On 03/28/2017 08:08 AM, Oswin Krause via Boost wrote:
On 2017-03-27 22:27, Vladimir Batov via Boost wrote:
On 03/28/2017 03:15 AM, Steven Watanabe via Boost wrote:
AMDG
On 03/26/2017 05:03 PM, Vladimir Batov via Boost wrote:
On 03/27/2017 09:20 AM, Andrey Semashev wrote:
On Mon, Mar 27, 2017 at 12:01 AM, Vladimir Batov via Boost
> flat_set< int > fs; > fs.reserve(5); > fs.insert(10); > auto it1 = fs.begin(); > auto it2 = fs.insert(42).first; > auto it3 = f2.begin(); // invalidates it1 and it2 ... Invalidating it1 may be fine. Invalidating it2 is a definitely not okay.
Indeed, nits like the above convince me that taking an ordered vector and calling it a set was probably a good-intentions-driven mistake. That set-oriented mindset then influenced the set-like api and behavior too much (IMO) that in turn affected the performance... the original goal of the flat_set.
Could you elaborate? From my point of view the semantics and runtime characteristics are exactly what I would expect from a flattened binary tree(okay, personally i could do with a different, more cache friendly ordering of elements, but my use cases are special). I would find any other behaviour surprising.

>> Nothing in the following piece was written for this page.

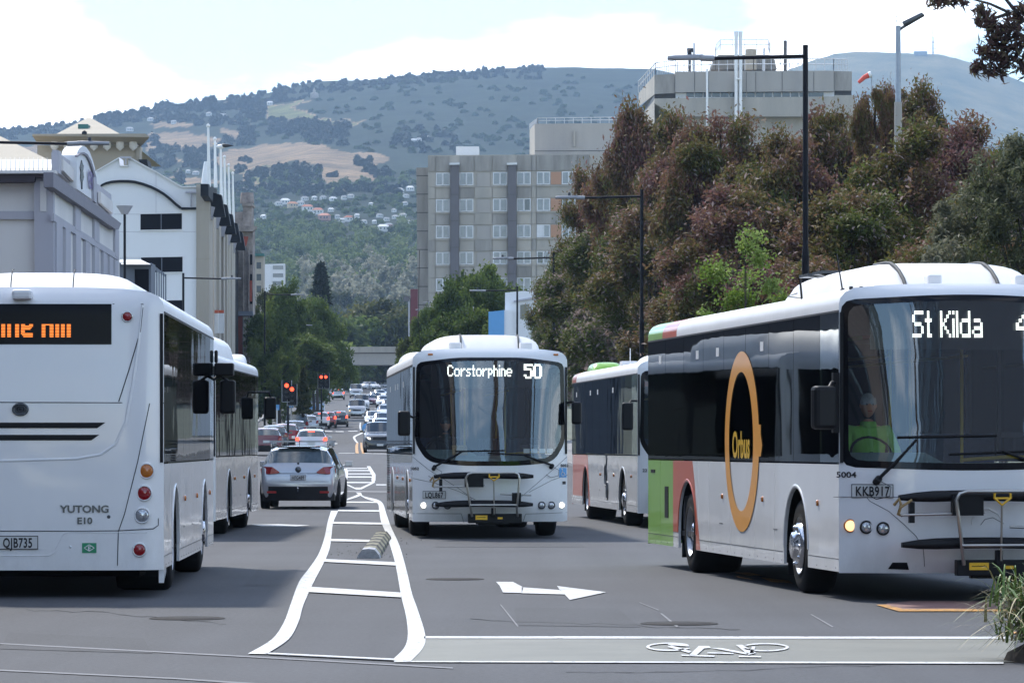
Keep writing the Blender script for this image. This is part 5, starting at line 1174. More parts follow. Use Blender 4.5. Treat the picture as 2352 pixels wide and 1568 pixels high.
for x in (-.55, .6): b = MB(); b.cbox((x, .6, 3.10), (.2, .25, .12)); b.build('roof_hatch', M['bus_roof'], tC, bevel=.02)
b = MB(); b.tube([(-1.05, 1.6, 2.98), (-1.1, 1.62, 3.5), (-1.08, 1.62, 4.7)], .006, 4); b.build('aerial', M['black'], tC)
b = MB(); b.grid([[(x, fC(x, 1.3)+.06, 1.34), (x, fC(x, 1.3)+.3, 1.5)] for x in (cx_(1040), cx_(1075))]); b.build('dash_papers', M['brown'], tC)
for k, x in enumerate((1210, 1228, 1247, 1265)):
    fdecal(tC, fC, cx_(x)-.05, cx_(x)+.05, cz_(1040)-.0, cz_(1030), M['white'], 'sticker', -.012)
fdecal(tC, fC, cx_(1195), cx_(1240), cz_(1030), cz_(1020), M['frit'], 'sticker', -.012)
driver((-.335 + .0 - .75, 63.6 + 1.25, 1.12), .0675, 'bus driver in dark clothing at the wheel of the middle bus', M['trouser'], M['ink'])
b = MB()
for k in range(16): b.box(-1.262, 10.6, .62 + k*.045, -1.25, 11.5, .645 + k*.045)
b.build('side_vent', M['black'], tC)
for t_, r__ in ((tB, rB), (tC, rC)):
    b = MB(); b.grid([[(x, r__(x, z) + .004, z) for z in [1.35+1.4*k/8 for k in range(9)]] for x in [-1.12+2.24*k/12 for k in range(13)]], True); b.build('rear_window', M['frit'], t_)  # dark panels added on unseen bus rears to darken window reflections
# ------------------------------------------------------------------ bus D: behind, right of C
tD, fD, rD = make_bus('city_bus', 'silver and white bus with an orange-red tail and green roof box between the oncoming buses', (3.54, 71.4, 0), .085, 12.3, (2.7, 9.4), GB, 'volg2', lower='pearl', panes=8,
    livery=dict(cuts=[3.5, 5.2, 6.9, 8.5, 10.3], green=11.95, sweep=True, tail='red', roofband=(11.25, 12.1)))
roof_pod(tD, -.9, .9, .9, 4.0, 3.22); roof_pod(tD, -1.0, -.3, 10.6, 11.9, 3.22, mtl='green', z0=2.95)
b = MB(); b.tube([(-.9, 4.5, 3.05), (-.9, 4.5, 3.35)], .01, 5); b.box(-1.0, 5.0, 3.04, -.7, 5.4, 3.12); b.build('aerial', M['bus_roof'], tD)
text_mb('22', .075, lambda u, v: front_y(fD, -1.13+u, 1.02+v, .008), 1.1, bold=.002).build('lettering', M['ink'], tD)
b = MB()
for c0, r0 in (((5.6, .92), .16), ((5.35, .62), .13)):
    b.tube([(-1.256, c0[0]+r0*math.cos(2*math.pi*k/24), c0[1]+1.35*r0*math.sin(2*math.pi*k/24)) for k in range(25)], .012, 5)
b.tube([(-1.256, 5.6, .92), (-1.256, 5.35, .62)], .012, 5); b.tube([(-1.256, 5.6, .92), (-1.256, 5.42, 1.22), (-1.256, 5.5, 1.3)], .012, 5)
b.build('cycle_emblem', M['ink_grey'], tD)
driver((3.54-.78, 71.4+1.2, 1.12), .085, 'bus driver in a green shirt in the cab of the silver bus behind', M['shirt_green'], M['hair_grey'])
mirror(tD, [(-1.22, .35, 2.3), (-1.38, .2, 2.3), (-1.45, .15, 2.2)], (-1.45, .15, 2.02), (.2, .12, .5))
for x, z in ((-1.0, .62), (-.82, .62)): lens(tD, Vector(front_y(fD, x, z, .004)), .05, M['clear'], ring='black')
# ------------------------------------------------------------------ bus E: right foreground
tE, fE, rE = make_bus('city_bus', 'white bus with orange ring emblem and ST KILDA sign, large at the right edge', (4.43, 38.06, 0), .1256, 12.0, (2.42, 8.95), GB, 'volg', lower='bus_white', win=(1.33, 2.78), panes=8,
    livery=dict(cuts=[3.55, 4.7, 6.1, 7.5, 8.2, 9.95, 10.9], green=9.95, sweep=True, roofband=(9.7, 10.75)))
ex = lambda xd: (xd - 2235)/233.7
ez = lambda yd: EYE + (HY - yd)/239.0
tfE = lambda x, z: (x, fE(x, z) + .045, z)
sg = dest(tE, fE, None, -.95, 1.1, 2.42, 2.9)
led_word(sg, 'St', ex(2105), ez(713), .037, .0212, tfE); led_word(sg, 'Kilda', ex(2168), ez(713), .037, .0208, tfE)
led_word(sg, '4', ex(2343), ez(713), .037, .03, tfE)
bike_rack(tE, fE, -.10)
wiper(tE, fE, (ex(2022), ez(1098)), (ex(2105), ez(1010)), blade=((ex(2064), ez(1004)), (ex(2290), ez(1000))))
wiper(tE, fE, (ex(2420), ez(1080)), (ex(2300), ez(1035)), blade=((ex(2180), ez(1043)), (ex(2352), ez(1036))))
mirror(tE, [(-1.2, .4, 2.1), (-1.33, .25, 2.1), (-1.38, .2, 2.02)], (-1.42, .2, 1.86), (.24, .14, .42), .3)
b = MB(); b.box(-1.31, .28, 1.62, -1.25, .36, 2.20); b.build('mirror_bracket', M['black'], tE)
mirror(tE, [(1.2, .4, 2.5), (1.5, .1, 2.5)], (1.5, .1, 2.2), (.24, .14, .5))
plate(tE, None, lambda u, v: front_y(fE, ex(2011)+u, ez(1127)+v, .012), .375, .132, 'KKB917')
text_mb('5004', .076, lambda u, v: front_y(fE, ex(1958)+u-.005, ez(1096)+v, .008), 1.15, bold=.002).build('lettering', M['ink'], tE)
for x, y, m in ((1965, 1207, 'lit_amber'), (1998, 1210, 'clear'), (2033, 1213, 'clear')):
    lens(tE, Vector(front_y(fE, ex(x), ez(y), .004)), .052, M[m], ring='amber' if m == 'lit_amber' else 'black')
for x, y, m in ((2480, 1210, 'clear'), (2450, 1213, 'clear'), (2505, 1207, 'lit_amber')):
    lens(tE, Vector(front_y(fE, ex(x), ez(y), .004)), .052, M[m], ring='black')
de = lambda *p: [(ex(x), ez(y)) for x, y in p]
fline(tE, fE, de((1930, 1141), (2100, 1141), (2500, 1139)), .003); fline(tE, fE, de((1998, 1141), (2005, 1150), (2045, 1173), (2075, 1200), (2105, 1230), (2122, 1260), (2128, 1300)), .003)
fline(tE, fE, de((2232, 1205), (2233, 1190), (2248, 1171), (2270, 1168), (2292, 1180), (2305, 1200)), .006, M['white'], 'ring_emblem'); fline(tE, fE, de((2252, 1205), (2262, 1192), (2280, 1188), (2305, 1202)), .003, M['seam'], 'ring_emblem')
b = MB(); b.ext([Vector(front_y(fE, ex(x), ez(y), .0)) - Vector((0, .004, 0)) for x, y in ((2048, 1306), (2056, 1291), (2088, 1291), (2094, 1308))], (0, .05, 0)); b.build('tow_socket', M['black'], tE)
roof_pod(tE, -.88, 1.05, .95, 5.6, 3.34, seams=((-.42, .02), (.52, .02)), ends=1.0)
b = MB()
for yy in (3.7, 4.4): b.box(-.72, yy, 3.305, -.5, yy+.5, 3.335)
b.build('roof_grille', M['ink_grey'], tE)
b = MB()
for x in (-.25, .62, .75): b = MB(); b.cbox((x, .62, 3.10), (.14, .2, .12)); b.build('roof_hatch', M['bus_roof'], tE, bevel=.02)
b = MB(); b.tube([(-.98, 1.4, 3.02), (-1.03, 1.45, 3.4)], .008, 5); b.lathe([(.03, 0), (.02, .03), (.001, .04)], (-.98, 1.4, 3.02), axis='Z', n=8); b.tube([(-1.15, 2.6, 2.98), (-1.17, 2.6, 3.2)], .012, 5); b.tube([(-1.15, 2.6, 3.0), (-1.24, 2.9, 3.03), (-1.2, 2.6, 3.05)], .006, 5); b.build('aerial', M['ink'], tE)
for x in (-1.12, -1.02):
    b = MB(); b.lathe([(.02, 0), (.02, .03), (.001, .035)], (x, .35, 3.0), axis='Z', n=8); b.build('roof_bolt', M['ink'], tE)
# ring emblem and lettering on the flank
b = MB(); n = 64; rows = []
for k in range(n+1):
    a = 2*math.pi*k/n; oy, oz = 1.02*math.sin(a), .985*math.cos(a); iy, iz = .72*math.sin(a) + .04, .76*math.cos(a)
    if math.cos(a) > .99: oz += .0
    rows.append([(-1.2575, 5.40 + oy, 1.54 + oz), (-1.2575, 5.40 + iy, 1.54 + iz)])
b.grid(rows, False)
b.ext([(-1.2575, y, z) for y, z in ((4.42, 1.72), (4.28, 1.72), (4.28, 1.62), (4.2, 1.5), (4.28, 1.38), (4.42, 1.38))], (-.001, 0, 0))
b.build('ring_emblem', M['orange'], tE)
text_mb('Orbus', .40, lambda u, v: (-1.2605, 5.42 - u, 1.37 + v), 1.0, bold=.012).build('lettering', M['yellow_l'], tE)
b = MB(); b.box(-1.256, 10.3, .62, -1.25, 10.55, 1.0); b.box(-1.256, 11.3, 1.16, -1.25, 11.6, 1.2); b.build('engine_vent', M['black'], tE)
driver((4.43 - .74 - .17, 38.06 + 1.10, 1.17), .1256, 'bus driver with grey hair and green shirt behind the large right windscreen', M['shirt_green'], M['hair_grey'])
for (t_, f_) in ((tE, fE), (tC, fC), (tD, fD)):
    b = MB(); c0 = Vector((-.82, .82, 1.42)); 
    b.tube([c0 + Vector((.2*math.cos(2*math.pi*k/20), .12*math.sin(2*math.pi*k/20), .16*math.sin(2*math.pi*k/20))) for k in range(21)], .014, 6, cap=False); b.tube([c0, c0 + Vector((0, -.1, -.15))], .03, 6); b.build('steering_wheel', M['black'], t_)
fdecal(tE, fE, ex(2300), ex(2352), ez(1005), ez(992), M['frit'], 'sticker', -.012)
# ------------------------------------------------------------------ hills (elevation field sampled in bearing and distance)
RID = [(-3000,420),(-1500,360),(-500,310),(0,297),(130,288),(230,268),(340,250),(420,238),(470,232),(560,226),(640,208),(720,188),(850,182),(1000,170),(1160,156),(1300,154),(1400,157),(1500,160),(1600,178),(1800,235),(2100,310),(2600,380),(5000,480)]
def interp(L, x):
    for (a, ya), (b, yb) in zip(L, L[1:]):
        if x <= b: return ya + (yb-ya)*max(0, (x-a))/(b-a)
    return L[-1][1]
GP = [(740,0),(850,.072),(1000,.175),(1200,.27),(1500,.385),(1900,.50),(2300,.60),(2800,.70),(3400,.84),(3900,.95),(4200,1.0),(4700,.97),(5600,.80)]
def hill_y(xd, Z):
    y0 = HY - (gz(740)-EYE)*F/740; r = interp(RID, xd); g = interp(GP, Z)
    # a rounded spur carrying the dry paddock
    sp = 26*math.exp(-((xd-700)/230)**2)*math.exp(-((Z-2900)/260)**2)
    k = min(1, max(0, (Z-900)/1500)); nz_ = mnoise.fractal(Vector((xd/260, Z/420, 0)), 1, 2, 4)*14*k*(1 if Z < 4000 else .35)
    return y0 - (y0-r)*g - sp + nz_
def hill_z(xd, Z): return EYE + (HY - hill_y(xd, Z))*Z/F
def hill_at(xd, yd):
    Z = 800
    while Z < 4200 and hill_y(xd, Z) > yd: Z += 12
    return Z
z8 = lambda *L: [(215.7+.311*x, 121.9+.311*y) for x, y in L]
BROWN = [z8((850,800),(900,740),(1200,680),(1450,655),(1650,680),(1900,730),(2100,740),(2180,775),(2170,810),(2060,830),(2000,860),(2190,940),(1950,950),(1700,970),(1680,900),(1640,820),(1500,800),(1300,830),(1100,870),(1000,860)),
         z8((380,600),(600,580),(800,600),(950,645),(880,700),(600,720),(380,725)), z8((560,900),(800,930),(1100,965),(1240,985),(1230,995),(650,965)), z8((560,775),(700,790),(610,810)), z8((400,520),(640,500),(760,530),(640,550),(440,545)), z8((940,560),(1080,570),(1060,650),(960,620)),
         z8((-700,700),(300,640),(380,740),(-700,800))]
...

Well, indeed. :-) Given the prominence of the "set" word in the name I do agree that flat_set behavior is what one "would expect from a binary tree"... flattened or not (that's an implementation detail IMO). My comments are heavily influenced by my current situation that I probably happened to be in due to my laziness. I needed a sorted container so I initially plugged-in std::set to get things ticking. I had many searches/traversals and flat_set promised to do that much better and it did... I just did not know I had to pay so much for the initialization. So, in the end I had to discard flat_set in favor of a sorted_vector container which still does excellent searches/traversals... but does not pretend to be a binary tree and as a result saves me heaps of run-time. I have a few more flat_set deployments and I am reviewing them all and, in fact, replacing them with sorted_vector (aware of the discussed behavioral differences). That raised a question -- if flat_set is no good for my (seemingly so standard by-the-book) use-cases, then what flat_set is good for? That's not a sneer, irony, sarcasm, criticism. That's an honest question. We have a component in Boost and I presume a lot of effort went into producing it. We want it useful and used... but I as a user do not seem to be able to find use for it. I found it disappointing and disconcerting.